Well, of course, this is CHIPAWO's cup of tea.  In a spirit of bravado, I pointed out both to her and to Yvette Hardie, Secretary of ASSITEJ South Africa, that our credentials are impressive and CHIPAWO simply cannot be left out. I
mentioned among other things:

1. 20 years of a unique pedagogy and national programme of arts education for development and employment with children and young people, which we are in process of sharing with others in the region.


2. CHIPAWO has been a pioneer in the area of Early Childhood Arts Education in Zimbabwe and hosted the first colloquium on the subject in Zimbabwe in 2007

3. CHIPAWO pioneered arts education with the handicapped, including the first handicap advocacy arts festival  and the first television series in Zimbabwe in Sign Language

4. The Academy of Arts Education for Development which offers university-accredited diplomas and certificates in Performing Arts and Media Arts

5. Attendance and presentation at the UNESCO Regional Conference on Arts Education in Port Elizabeth, June 2001, and with the assistance of UNESCO, hosted international seminar "Approaches to Arts Education Worlwide", Harare and Lake Chibero (2002), the papers of which as well as those of the 'Finding Feet' conference in Windhoek, have been edited and published by the Academy as 'Ngoma: approaches to arts education in southern Africa'.
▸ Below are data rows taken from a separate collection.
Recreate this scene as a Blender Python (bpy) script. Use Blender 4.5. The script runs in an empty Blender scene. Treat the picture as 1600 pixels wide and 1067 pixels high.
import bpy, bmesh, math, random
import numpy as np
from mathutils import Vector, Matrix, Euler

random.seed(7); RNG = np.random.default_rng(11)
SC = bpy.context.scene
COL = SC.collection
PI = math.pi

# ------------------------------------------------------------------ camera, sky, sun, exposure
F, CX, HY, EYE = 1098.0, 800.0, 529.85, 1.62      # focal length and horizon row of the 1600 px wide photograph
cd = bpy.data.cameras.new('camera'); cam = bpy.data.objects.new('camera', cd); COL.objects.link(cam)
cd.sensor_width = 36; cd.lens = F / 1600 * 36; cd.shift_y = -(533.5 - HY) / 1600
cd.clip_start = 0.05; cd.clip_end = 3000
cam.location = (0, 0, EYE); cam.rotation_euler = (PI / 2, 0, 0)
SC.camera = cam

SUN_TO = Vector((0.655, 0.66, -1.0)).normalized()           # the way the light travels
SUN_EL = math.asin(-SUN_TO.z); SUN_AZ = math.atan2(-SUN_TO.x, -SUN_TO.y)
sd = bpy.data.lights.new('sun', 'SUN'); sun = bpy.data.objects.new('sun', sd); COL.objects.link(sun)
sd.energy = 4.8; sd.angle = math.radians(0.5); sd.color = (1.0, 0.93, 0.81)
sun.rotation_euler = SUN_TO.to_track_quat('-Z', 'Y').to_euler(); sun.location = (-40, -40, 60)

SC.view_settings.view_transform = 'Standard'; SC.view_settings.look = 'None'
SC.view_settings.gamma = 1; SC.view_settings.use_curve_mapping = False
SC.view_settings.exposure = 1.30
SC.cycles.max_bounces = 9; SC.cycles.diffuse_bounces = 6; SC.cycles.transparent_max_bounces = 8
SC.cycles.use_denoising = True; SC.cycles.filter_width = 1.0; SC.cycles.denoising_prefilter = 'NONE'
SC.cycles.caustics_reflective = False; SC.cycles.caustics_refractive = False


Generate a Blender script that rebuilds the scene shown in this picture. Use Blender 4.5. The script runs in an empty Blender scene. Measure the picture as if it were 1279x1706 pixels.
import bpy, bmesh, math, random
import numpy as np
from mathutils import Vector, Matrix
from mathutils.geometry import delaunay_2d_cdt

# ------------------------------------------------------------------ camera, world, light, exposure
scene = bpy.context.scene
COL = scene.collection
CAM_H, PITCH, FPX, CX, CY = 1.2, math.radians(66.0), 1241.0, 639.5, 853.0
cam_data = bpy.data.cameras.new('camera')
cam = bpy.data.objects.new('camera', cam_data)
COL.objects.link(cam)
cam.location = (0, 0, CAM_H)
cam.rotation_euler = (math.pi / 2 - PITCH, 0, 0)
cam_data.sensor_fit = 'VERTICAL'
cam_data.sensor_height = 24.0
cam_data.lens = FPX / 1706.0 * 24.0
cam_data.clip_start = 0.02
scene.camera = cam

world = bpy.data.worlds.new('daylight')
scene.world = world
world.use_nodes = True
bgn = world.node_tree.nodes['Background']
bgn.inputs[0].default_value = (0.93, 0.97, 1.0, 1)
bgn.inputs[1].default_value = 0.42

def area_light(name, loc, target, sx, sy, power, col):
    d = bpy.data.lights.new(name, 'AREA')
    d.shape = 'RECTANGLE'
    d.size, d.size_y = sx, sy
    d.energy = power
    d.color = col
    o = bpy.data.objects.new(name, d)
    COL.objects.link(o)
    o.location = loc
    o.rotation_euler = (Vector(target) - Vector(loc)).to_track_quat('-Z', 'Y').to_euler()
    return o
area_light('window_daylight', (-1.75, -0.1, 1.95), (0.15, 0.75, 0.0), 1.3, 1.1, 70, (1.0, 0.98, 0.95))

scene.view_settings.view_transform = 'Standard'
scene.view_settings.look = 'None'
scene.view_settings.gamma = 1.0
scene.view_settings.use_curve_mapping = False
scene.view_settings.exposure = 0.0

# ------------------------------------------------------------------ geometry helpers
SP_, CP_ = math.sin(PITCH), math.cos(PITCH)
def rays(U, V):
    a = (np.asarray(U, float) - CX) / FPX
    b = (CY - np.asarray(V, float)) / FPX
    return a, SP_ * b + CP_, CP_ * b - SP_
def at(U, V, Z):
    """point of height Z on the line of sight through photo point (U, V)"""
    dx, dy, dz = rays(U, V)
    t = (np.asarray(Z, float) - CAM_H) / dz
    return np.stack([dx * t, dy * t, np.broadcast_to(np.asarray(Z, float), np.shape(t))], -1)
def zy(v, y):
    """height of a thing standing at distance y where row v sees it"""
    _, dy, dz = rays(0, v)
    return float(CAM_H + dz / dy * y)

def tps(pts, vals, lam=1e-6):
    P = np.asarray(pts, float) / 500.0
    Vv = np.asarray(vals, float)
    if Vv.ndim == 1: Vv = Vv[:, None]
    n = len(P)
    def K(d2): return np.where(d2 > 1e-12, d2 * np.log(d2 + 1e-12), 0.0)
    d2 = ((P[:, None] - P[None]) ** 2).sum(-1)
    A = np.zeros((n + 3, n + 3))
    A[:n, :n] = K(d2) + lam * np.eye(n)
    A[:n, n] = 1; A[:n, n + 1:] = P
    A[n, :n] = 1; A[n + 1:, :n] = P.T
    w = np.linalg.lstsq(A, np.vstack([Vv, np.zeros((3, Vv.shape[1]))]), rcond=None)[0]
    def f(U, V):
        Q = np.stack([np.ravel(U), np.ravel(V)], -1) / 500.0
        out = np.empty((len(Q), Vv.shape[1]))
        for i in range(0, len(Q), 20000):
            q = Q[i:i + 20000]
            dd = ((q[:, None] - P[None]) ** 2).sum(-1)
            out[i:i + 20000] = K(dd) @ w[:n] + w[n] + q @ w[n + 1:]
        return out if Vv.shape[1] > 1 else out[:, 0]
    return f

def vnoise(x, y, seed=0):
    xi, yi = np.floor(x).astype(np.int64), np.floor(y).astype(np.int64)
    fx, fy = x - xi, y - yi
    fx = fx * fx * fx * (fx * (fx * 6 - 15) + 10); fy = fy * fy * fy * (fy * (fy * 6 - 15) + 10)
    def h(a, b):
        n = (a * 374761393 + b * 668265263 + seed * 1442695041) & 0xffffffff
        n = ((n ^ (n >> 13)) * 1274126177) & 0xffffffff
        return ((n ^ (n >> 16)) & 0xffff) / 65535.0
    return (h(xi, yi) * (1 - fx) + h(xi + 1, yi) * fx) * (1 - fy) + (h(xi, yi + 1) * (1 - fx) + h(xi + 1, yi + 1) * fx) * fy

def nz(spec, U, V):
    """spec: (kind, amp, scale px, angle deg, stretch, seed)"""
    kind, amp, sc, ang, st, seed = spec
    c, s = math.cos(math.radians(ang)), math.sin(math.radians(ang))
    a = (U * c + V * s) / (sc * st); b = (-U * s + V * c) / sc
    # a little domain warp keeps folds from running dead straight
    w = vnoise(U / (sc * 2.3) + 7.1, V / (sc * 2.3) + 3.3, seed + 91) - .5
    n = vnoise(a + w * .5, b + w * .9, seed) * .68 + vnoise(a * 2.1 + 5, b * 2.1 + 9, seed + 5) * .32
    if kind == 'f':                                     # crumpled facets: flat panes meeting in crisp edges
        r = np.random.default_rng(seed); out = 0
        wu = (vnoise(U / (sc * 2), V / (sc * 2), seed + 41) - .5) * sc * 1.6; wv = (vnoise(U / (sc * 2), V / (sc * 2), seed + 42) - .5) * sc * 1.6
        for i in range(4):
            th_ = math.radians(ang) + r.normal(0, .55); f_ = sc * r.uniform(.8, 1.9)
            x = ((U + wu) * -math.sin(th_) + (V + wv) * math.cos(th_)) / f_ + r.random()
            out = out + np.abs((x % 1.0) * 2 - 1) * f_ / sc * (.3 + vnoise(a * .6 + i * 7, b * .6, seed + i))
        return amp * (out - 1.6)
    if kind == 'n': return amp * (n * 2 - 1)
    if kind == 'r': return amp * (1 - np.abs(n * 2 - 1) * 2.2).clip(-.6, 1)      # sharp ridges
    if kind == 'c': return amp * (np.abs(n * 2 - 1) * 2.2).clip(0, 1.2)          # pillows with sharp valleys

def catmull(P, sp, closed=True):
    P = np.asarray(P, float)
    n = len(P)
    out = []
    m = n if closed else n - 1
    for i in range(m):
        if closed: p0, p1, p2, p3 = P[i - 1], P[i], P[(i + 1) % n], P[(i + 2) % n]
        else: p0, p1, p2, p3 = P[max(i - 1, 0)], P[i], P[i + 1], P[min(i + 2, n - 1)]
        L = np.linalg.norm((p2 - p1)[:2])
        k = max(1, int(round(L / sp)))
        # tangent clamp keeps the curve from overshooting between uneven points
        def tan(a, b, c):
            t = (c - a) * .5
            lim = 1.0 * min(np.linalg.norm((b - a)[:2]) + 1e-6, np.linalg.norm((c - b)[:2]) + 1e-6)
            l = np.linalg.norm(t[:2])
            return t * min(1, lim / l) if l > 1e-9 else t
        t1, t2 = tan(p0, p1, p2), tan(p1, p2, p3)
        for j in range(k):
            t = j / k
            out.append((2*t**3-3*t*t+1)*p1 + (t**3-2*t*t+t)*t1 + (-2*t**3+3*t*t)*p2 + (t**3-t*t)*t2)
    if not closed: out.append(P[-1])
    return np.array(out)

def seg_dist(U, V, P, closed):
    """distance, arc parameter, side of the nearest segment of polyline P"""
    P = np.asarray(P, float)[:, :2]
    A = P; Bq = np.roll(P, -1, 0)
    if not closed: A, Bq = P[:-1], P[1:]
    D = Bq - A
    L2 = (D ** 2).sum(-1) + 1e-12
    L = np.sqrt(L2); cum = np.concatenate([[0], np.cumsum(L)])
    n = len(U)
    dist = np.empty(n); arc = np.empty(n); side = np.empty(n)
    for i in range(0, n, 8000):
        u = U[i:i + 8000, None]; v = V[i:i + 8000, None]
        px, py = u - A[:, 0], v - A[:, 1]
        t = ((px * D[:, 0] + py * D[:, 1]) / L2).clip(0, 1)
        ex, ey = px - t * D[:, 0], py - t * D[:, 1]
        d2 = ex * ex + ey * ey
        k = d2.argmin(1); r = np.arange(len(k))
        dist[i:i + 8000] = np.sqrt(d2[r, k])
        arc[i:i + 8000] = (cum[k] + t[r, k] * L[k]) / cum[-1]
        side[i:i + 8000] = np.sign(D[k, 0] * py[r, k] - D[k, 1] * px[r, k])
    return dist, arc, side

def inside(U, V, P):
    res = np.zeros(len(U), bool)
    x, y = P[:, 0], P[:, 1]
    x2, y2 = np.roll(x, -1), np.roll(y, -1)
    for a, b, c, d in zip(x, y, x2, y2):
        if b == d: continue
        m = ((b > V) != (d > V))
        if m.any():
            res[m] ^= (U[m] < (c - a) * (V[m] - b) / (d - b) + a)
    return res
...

Of course, I was blowing our trumpet, but the 'summit' was being held a long way away and this meant we had to blow all the harder if we wanted to get them to hear.

So, this was the reason that I was now driving down the road to Masvingo in the early hours of Tuesday morning with US$12 and R420 in my pocket.

I am back now and so to try and whip up a bit of tension over that journey would inevitably collapse into anti-climax. Yes, I made it. I made it by talking my way out of two speeding fines and a clamped wheel on the Zimbabwe side of the border - when did they start clamping wheels, for goodness sake? I made it with a generous little donation from my daughter in Johannesburg after bridge tolls and third party had wiped out the rand I had. And I got back by selling books at the 'summit', generously assisted by Yvette Hardie and a small donation in the form of a rather subsidised purchase of a couple of my books by the Centre for Indigenous African Instruments and Dance Practices (CIIMDA).

The 'summit' was a stimulating and important experience and over the next few days, I would like to make a contribution to the discussion of some of the issues raised  - time and energy permitting. So, hokoyo! Xwaya! Qaphela! Hlokomela! Tenkek! Pas op! Watch out! Me blowing my trumpet again - must make it a habit!